All Souls Procession All Souls Procession

We remember together

Aztec Press 2015

Photo of Melanie Cooley by Dominic Arizona Bonuccelli, 2014.

from Wild women shaking the season

by DANYELLE KHMARA, October 29, 2015

The Facilitator

Inside the loading dock and basement of the Funeraria del Angel funeral home on Stone, Melanie Cooley, the volunteer coordinator for Tucson’s All Souls Procession, is spending her afternoon at one of the free All Souls Arts Workshops, which started in September and run until the procession, the weekend of Nov. 7 and 8.

Cooley’s in sweat pants, with her hair pulled back, under a bandana. She’s helping a woman figure out how to transpose images of black and white photos onto a white smock. Children are crafting at a table. A little boy proudly holds up a purple rock he just painted.

The 26th annual All Souls Procession is on Sunday, Nov. 8. People gather at 4 p.m. on the corner of Sixth Avenue and Seventh Street and begin the walk to Mercado San Agustin at 6:30 p.m.

The procession, started by local artists in 1990, now has over 150,000 participants annually. The gathering in downtown Tucson is adorned with costumes, people in face paint, floats and signs with pictures of family and friends who have died. People then parade the two miles to where the finale takes place and the ceremonial burning of the urn, full of all the participants’ prayers and messages.

“There is this spirit of recognition of our shared humanity that we don’t get a lot. And that we’re able, all of us who are there, to see complete strangers and recognize in that person this shared love and this shared grief, and that fundamental experience of being human that we will all mourn or be mourned by everyone we love,” Cooley said. “That we can recognize that in each other is a powerful thing, and it runs deeply counter to the way that our culture functions on a day to day basis.”

People create elaborate packets, which they decorate and prepare to be burned in the urn. It’s not uncommon for people to put in wedding dresses, dried flowers, photographs of loved ones, messages to letting go of a dream that isn’t going to come true, a name of somebody that has died or an actual letter to that person, said Cooley.

She’s been the volunteer coordinator for three years, and it’s a full-time job for the month-and-a-half leading up to the procession.
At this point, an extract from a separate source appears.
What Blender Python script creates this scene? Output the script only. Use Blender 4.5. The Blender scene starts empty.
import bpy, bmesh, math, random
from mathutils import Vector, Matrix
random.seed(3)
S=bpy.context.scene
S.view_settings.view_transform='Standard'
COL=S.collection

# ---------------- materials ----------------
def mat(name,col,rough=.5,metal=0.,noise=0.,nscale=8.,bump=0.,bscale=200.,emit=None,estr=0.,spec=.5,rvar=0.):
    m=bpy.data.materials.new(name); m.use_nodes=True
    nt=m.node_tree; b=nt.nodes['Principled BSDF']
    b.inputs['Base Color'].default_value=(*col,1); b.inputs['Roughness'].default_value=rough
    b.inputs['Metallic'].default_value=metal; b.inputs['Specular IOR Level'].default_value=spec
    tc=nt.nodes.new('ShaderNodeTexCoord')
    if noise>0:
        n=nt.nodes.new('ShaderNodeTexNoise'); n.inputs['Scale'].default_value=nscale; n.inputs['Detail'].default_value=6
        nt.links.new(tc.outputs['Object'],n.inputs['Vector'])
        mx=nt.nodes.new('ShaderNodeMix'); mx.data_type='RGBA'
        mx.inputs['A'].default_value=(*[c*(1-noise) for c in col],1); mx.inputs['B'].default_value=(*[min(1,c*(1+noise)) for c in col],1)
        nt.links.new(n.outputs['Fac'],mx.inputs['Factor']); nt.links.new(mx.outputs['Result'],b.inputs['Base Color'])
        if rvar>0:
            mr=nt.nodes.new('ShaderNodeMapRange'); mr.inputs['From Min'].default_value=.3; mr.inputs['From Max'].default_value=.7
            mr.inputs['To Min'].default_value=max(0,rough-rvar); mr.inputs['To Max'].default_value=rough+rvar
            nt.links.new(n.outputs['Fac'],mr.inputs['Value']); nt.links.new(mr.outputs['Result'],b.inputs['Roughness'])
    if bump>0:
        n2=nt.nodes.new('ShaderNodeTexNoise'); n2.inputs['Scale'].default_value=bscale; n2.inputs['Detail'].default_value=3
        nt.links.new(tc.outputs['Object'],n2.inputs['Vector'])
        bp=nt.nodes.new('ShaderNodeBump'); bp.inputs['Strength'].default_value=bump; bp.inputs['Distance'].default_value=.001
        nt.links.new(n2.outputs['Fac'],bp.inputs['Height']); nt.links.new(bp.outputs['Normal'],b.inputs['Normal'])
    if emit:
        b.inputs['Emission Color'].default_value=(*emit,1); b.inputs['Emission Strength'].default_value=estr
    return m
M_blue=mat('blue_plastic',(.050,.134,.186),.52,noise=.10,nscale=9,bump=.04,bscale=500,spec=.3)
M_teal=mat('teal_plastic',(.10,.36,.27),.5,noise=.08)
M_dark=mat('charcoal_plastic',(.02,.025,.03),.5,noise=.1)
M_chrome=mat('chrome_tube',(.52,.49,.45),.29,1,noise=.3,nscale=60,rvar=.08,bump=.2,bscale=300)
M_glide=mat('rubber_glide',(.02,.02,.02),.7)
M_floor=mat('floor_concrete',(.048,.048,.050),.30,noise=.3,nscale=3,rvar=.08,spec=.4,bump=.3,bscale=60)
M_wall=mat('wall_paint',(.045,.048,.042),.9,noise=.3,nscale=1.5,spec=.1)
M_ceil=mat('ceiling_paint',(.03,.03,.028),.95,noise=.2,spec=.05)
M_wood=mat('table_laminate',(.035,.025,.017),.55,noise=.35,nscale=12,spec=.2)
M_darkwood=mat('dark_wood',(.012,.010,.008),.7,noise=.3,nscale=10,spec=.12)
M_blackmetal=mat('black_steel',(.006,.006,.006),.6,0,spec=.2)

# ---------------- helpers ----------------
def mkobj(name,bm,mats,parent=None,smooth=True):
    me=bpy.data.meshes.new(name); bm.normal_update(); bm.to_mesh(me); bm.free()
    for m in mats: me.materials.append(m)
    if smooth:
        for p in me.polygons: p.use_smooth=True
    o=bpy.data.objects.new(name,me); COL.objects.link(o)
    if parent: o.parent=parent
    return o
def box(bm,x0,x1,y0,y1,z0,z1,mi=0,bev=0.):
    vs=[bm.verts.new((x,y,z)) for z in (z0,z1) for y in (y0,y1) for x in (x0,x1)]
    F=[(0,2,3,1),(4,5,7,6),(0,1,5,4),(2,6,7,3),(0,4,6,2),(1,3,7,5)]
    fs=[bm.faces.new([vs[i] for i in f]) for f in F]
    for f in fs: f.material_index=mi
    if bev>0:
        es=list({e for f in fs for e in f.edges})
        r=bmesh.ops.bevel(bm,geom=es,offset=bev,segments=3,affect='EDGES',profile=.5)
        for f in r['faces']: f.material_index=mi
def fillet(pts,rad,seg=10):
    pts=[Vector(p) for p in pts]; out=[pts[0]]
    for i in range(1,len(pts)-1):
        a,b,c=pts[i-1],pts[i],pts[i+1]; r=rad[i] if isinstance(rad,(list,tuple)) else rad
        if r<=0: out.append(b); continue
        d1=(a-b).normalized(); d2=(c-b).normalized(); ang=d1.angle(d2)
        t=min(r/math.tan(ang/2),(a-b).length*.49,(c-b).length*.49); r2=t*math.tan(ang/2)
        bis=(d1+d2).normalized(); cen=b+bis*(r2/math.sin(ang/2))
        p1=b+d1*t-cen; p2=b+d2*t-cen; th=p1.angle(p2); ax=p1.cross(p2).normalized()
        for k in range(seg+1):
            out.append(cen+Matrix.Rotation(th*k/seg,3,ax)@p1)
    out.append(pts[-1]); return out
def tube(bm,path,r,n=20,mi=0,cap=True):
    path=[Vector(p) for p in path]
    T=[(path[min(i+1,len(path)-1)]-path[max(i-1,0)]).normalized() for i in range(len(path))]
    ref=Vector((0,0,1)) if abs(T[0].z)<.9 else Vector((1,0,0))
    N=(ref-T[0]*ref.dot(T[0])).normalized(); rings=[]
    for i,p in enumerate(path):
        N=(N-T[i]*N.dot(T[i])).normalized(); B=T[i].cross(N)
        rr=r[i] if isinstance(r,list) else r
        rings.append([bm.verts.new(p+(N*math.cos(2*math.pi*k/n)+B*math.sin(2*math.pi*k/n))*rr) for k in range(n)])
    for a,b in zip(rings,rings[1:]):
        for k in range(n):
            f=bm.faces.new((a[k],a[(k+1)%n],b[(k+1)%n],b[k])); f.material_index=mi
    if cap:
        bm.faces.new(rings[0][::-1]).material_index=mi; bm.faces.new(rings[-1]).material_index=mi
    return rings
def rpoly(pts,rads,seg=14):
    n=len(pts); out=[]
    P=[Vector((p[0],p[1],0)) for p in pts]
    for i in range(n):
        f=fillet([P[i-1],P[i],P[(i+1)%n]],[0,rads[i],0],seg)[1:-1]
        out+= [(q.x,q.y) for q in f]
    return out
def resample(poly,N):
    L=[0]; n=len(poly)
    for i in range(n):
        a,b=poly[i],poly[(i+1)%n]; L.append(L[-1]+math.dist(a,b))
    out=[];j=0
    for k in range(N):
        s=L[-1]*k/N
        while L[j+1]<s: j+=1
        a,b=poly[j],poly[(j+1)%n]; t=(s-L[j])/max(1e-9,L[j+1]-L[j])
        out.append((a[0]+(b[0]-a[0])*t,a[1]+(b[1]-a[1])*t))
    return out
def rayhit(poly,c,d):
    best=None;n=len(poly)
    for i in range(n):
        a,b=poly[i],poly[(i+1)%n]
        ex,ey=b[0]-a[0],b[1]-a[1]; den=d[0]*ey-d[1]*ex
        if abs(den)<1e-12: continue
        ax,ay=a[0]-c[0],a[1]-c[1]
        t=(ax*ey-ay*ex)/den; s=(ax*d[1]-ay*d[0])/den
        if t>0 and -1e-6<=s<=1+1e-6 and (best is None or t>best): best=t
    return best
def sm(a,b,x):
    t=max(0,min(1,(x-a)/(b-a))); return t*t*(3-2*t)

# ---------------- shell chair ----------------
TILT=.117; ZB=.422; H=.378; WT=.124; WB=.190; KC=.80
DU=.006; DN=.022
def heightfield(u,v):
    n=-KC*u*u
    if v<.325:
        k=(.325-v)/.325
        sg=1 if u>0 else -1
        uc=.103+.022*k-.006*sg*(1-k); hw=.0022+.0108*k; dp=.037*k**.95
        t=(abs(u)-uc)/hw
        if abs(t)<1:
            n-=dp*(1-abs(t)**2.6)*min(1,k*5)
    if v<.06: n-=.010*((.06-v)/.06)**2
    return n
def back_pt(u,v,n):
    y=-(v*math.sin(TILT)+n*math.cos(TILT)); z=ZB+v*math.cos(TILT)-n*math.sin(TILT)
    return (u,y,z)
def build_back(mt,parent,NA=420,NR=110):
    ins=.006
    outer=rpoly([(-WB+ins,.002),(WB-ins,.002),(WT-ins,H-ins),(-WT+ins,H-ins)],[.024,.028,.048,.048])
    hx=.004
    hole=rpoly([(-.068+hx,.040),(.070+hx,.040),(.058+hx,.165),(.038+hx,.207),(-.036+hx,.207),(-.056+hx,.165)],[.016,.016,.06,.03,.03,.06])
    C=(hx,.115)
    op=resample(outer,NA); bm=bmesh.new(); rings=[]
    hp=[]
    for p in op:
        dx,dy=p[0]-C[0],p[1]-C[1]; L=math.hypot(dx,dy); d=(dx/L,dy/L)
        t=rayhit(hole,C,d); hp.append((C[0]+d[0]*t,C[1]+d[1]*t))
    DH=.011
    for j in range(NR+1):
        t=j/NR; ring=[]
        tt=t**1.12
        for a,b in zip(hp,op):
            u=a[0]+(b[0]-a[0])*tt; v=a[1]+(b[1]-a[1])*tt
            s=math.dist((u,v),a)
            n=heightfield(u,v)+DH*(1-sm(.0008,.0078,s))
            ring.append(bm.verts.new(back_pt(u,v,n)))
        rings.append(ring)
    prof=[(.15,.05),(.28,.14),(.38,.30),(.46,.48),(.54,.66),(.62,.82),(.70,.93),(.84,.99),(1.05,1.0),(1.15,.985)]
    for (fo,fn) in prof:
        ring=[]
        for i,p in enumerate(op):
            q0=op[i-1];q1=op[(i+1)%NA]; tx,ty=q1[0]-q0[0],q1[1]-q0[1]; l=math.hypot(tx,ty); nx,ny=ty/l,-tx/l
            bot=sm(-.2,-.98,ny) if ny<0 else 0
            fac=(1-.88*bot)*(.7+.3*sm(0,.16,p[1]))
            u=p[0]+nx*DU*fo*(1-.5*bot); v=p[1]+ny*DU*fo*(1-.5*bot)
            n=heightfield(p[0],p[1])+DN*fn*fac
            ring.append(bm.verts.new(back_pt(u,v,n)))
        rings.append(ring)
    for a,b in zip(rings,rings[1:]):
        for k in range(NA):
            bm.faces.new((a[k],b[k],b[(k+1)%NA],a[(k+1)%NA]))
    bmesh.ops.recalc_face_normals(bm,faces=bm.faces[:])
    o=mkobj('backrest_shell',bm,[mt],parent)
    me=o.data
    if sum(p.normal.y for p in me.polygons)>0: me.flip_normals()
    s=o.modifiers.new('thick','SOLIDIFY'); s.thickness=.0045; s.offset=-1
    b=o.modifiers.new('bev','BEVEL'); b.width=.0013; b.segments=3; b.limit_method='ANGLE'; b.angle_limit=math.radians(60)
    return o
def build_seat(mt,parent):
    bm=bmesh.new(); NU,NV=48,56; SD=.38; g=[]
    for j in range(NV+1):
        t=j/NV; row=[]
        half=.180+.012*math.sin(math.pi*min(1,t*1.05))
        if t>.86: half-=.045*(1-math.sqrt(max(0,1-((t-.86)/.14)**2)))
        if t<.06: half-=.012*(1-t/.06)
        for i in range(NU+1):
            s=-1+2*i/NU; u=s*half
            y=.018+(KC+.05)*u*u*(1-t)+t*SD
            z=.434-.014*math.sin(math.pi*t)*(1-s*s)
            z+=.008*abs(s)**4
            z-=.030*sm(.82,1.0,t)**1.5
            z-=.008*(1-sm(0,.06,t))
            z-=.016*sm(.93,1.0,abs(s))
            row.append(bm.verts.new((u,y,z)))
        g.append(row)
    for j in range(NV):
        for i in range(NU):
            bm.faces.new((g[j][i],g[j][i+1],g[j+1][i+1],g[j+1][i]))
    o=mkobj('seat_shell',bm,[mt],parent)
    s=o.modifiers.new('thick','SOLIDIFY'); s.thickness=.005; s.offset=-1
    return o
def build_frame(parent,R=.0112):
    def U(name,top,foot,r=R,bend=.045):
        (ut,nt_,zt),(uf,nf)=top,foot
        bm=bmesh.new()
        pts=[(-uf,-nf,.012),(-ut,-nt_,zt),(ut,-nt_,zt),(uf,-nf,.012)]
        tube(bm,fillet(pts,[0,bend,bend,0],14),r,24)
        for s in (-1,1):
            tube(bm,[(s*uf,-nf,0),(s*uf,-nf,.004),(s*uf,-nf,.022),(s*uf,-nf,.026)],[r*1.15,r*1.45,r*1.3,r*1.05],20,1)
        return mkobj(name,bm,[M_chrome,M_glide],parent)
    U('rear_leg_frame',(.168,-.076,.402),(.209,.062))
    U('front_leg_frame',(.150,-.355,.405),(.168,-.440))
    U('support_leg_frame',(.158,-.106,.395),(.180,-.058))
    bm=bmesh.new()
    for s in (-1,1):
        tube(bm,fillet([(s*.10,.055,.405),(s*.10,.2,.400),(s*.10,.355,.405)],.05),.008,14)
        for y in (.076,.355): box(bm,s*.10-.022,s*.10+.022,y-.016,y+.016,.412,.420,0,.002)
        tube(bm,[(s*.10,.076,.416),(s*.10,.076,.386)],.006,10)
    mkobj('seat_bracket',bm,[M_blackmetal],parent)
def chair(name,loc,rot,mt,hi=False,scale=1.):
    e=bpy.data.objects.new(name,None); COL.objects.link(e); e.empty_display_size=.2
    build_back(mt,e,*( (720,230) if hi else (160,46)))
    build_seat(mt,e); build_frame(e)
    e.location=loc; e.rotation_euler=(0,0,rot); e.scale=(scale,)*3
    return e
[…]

She’s also on the board for Many Mouths One Stomach, the organizing body for the All Souls Procession, and for seven years she’s been part of the Community Spirit Group, a group of urn escorts during the procession. She’s one of the urn attendants.

“The attendants are very much about being the hands of the urn, a role that’s about being kind of ritually prepared to be a non-person,” said Cooley. “Not an individual, but somebody who is able to be entrusted with all of those messages and those precious remembrances from hundreds and thousands of people over the night, so it’s really about being that physical, embodied extension of the urn.”

This year, she’s focusing on leading the ambassadors—the people that give out paper and pencils during the procession so people can write their messages for the burning of the urn at the end of the evening.

“Putting remembrances into the urn is something we do collectively,” said Cooley. “What that means is really up to everybody who put something in it.”

The theme of this year’s procession is unmournable bodies. She describes the theme as a commemoration to those people that are culturally turned away, forgotten, rejected, and aren’t considered worthy of public mourning.

She explains that can mean a whole range of things—immigrants crossing the desert that have died, prisoners, addicts or enemies killed in battle. One of the angles some of the participants are looking at is veterans that have committed suicide.

“So many times, if somebody is killed in active duty, they’re valorized, but we’ve lost three times as many of our veterans to suicide once they’ve come home, and they are not valorized,” said Cooley. “They become unmournable bodies. They become not recognized. They become difficult for our culture to embrace.”

The urn ambassadors are focusing on the forgotten ghosts of the road, Cooley said. The forgotten people who have built the infrastructure of this country—the slave laborer, the prison laborer, miners, braceros and Chinese railroad workers.

“And really looking into that history of how has our country been built, and who are those people who have done that work, and can we bring their names, if we can find them, their faces, their memories into this and honor them,” Cooley said.

All the work of the procession creates community in a way that we don’t have a lot of in our culture, short of sports and religion, said Cooley.

“Over my adult life, I’ve really worked to find ways to find community and find that kind of community commitment to one another, that sort of energy that church communities traditionally have,” she said.

Cooley grew up in an atheist family in a predominantly Southern Baptist town in Chicago. As a child, she felt cut off from community celebrations and organizations because it was structured around church.

“This community really has that feel, of people that are focused on a common greater good and as a result, will take care of each other, will look out for each other, have a connection to each other even if they’re not intimate friends,” she said.

“And that community crosses cultural and socio-economic and all sorts of traditional barriers. We have everybody from bus drivers to billionaires who are involved in the procession, who are connected to one another through this. So it really has a potential to change our world for the better.”